David: No, G10 doesn’t have metal in it. I used to be a machinist and worked with G10 and G11. They are fiberglass composites (they eat cutting tools; wear them out in no time).
I suspect that there isn’t a way to incorporate metals into them because they are used in circuit boards, and conductivity is an issue.
“This policy has him cost a lot of business, but being from a law-enforcement background himself, Taylor is not about to help the other side.”
Typical government supremacist snob. You’re either a LEO, or you’re with the “other side”.
Actually, a cabin attendant on a recent flight confided that, since replacing the in-flight meal metal knives with plastic ones, it is easier to cut flesh with the new plastic knives because they are serrated. Stab? No. Slice? Yes.
An acquaintance of mine said he once made a crude pair of scissors out of an aluminum can while sitting on an airplane, just to prove a point.
I was a Correctional Officer for 11 years, you should see what Offenders could do with common use items and spare time.
There’s a nice article here about “improvised” weapons here:
http://www.designobserver.com/archives/016492.html
It’s an exhibition of crude weapons found on jail prisoner, they’re on the other side of the technological evolution, yet they prove how creative people can be when it all comes down to having an edge (eh!) on the people around you.
M
Selling to LEO and governments will only slow the spread of these weapons to “the bad guys”, not prevent it. Or are we seriously imagining that weapons have never gone “missing” from police or army stores?

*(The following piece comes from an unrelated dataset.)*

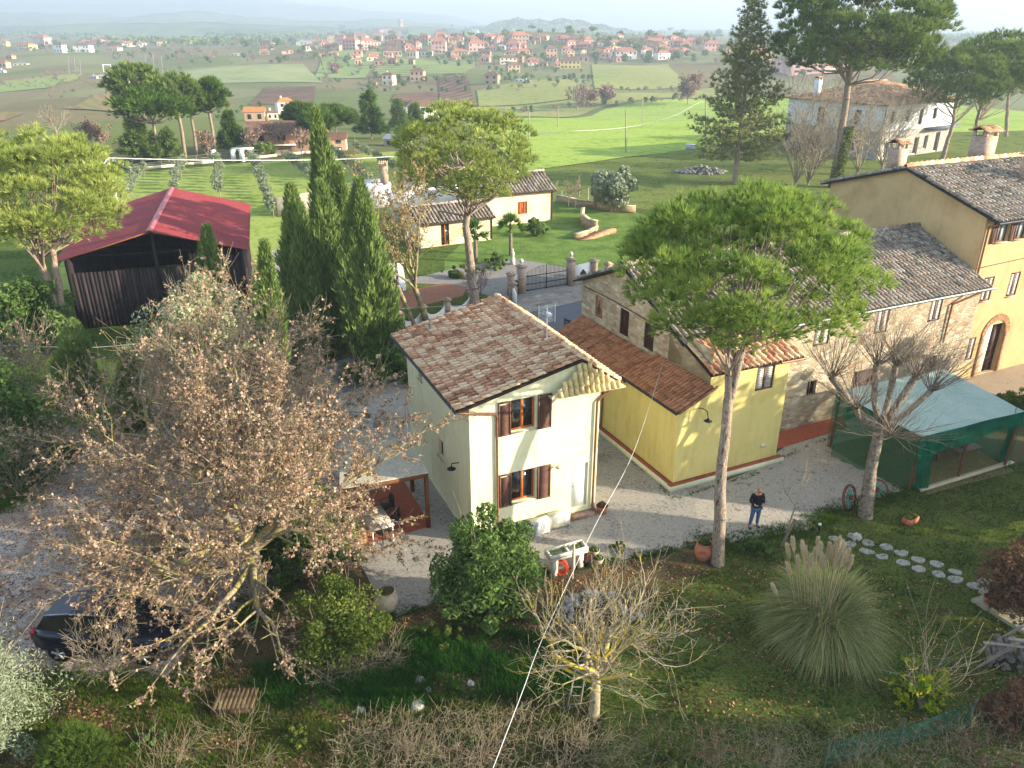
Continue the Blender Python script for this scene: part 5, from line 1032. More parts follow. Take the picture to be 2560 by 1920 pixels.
# bare foreground shrubs
SCR=M('scrub_twig',['#6c5f4c','#96876e','#80725c','#a89a80'],scale=3); spots=[(360,1700,1.7,'at the bottom edge below the car'),(520,1660,1.9,'with long pale wands at the bottom, left of centre'),(640,1640,1.6,'just right of the pale wands at the bottom'),(760,1640,1.5,'low in the bottom scrub below the privet'),(900,1650,1.3,'left of the rope at the bottom edge'),(1040,1640,1.2,'where the rope meets the bottom edge'),(1150,1620,1.3,'right of the rope at the bottom edge'),(1270,1640,1.2,'below the walnut trunk'),(1400,1660,1.1,'bottom edge right of the walnut'),(1540,1660,1.1,'bottom edge beneath the clothes line'),(1660,1670,1.0,'bottom edge left of the net fence'),(300,1640,1.1,'near the juniper'),(1850,1670,1.0,'bottom edge beside the net fence'),(2080,1640,1.2,'lower right beside the rust bush')]
for k,(u,v,h,lb) in enumerate(spots):
    if k in (2,3,6,8,11): continue
    bare('bare_shrub','bare twiggy shrub '+lb,g(u,v),h*.95,.014,401+k,bark=SCR,trunk_h=0,forks=7,lev=2,kids=(4,4),forkspread=.7,L=h*.62,cat='bush',group='bare shrubs along the bottom edge',minr=.0035,wander=.2,leafmat=LEAFR if k in(9,13) else None,nleaf=300 if k in (9,13) else 0,leafsize=.035)
bare('bare_shrub','small bare tree growing in front of the parked car',g(245,1478),1.75,.06,431,bark=TWIG,trunk_h=.3,forks=6,lev=3,kids=(3,4,4),forkspread=1.05,L=.95,minr=.005,cat='tree',up=.08,wander=.22)
bare('bare_shrub','grey brushwood standing at the left edge beside the path',g(40,1060),2.6,.03,432,bark=TWIG,trunk_h=0,forks=12,lev=2,kids=(3,4),forkspread=.4,L=1.9,cat='bush',minr=.006)
bare('bare_shrub','brown bramble thicket left of the twin-trunk pine foot',g(60,830),2.6,.03,433,bark=TWIG,trunk_h=0,forks=14,lev=2,kids=(4,5),forkspread=.8,L=2.0,cat='bush',leafmat=LEAFB,nleaf=1500,leafsize=.06,minr=.01)
bare('bare_shrub','reddish leafless shrub on the villa drive',g(1035,640),1.9,.03,434,bark=M('red_twig',['#7a4a44','#96645c'],scale=3),trunk_h=0,forks=10,lev=2,kids=(3,4),forkspread=.6,L=1.4,cat='bush',minr=.008)
# ================================================================ VILLA, GATE, WALLS
def solid(name,pts,z0,z1,mat,parent,o=(0,0,0)):
    b=B(); lo=[(p[0]-o[0],p[1]-o[1],z0) for p in pts]; hi=[(p[0]-o[0],p[1]-o[1],z1) for p in pts]; b.poly(hi);b.poly(lo); n=len(pts)
    for i in range(n): b.poly([lo[i],lo[(i+1)%n],hi[(i+1)%n],hi[i]])
    return b.mk(name,mat,parent)
def c5(x,y,z=0): return g((850+.38879*x)/K,(350+.38879*y)/K,z)
rng=np.random.RandomState(21)
PLV=M('plaster_villa',['#d8c8a4','#e4d8b8','#c9b48c'],scale=.5,rough=.95)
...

Stilgherrian, no need to fret: says here the weapons are designed for bad guys (narcs).
We don’t want those damned civilians defending themselves, do we? Beleive it or not, the feds have already thought of this concept. Check this out:
http://datacenter.ap.org/wdc/fbiweapons.pdf
I have a metal-barrelled pen with an extra fine ball point that has been out of ink for years, but I carry it when I fly just to have something in case of “Flight 93: the Sequel”. Well, I did; someone will probably see this and ban writing implements.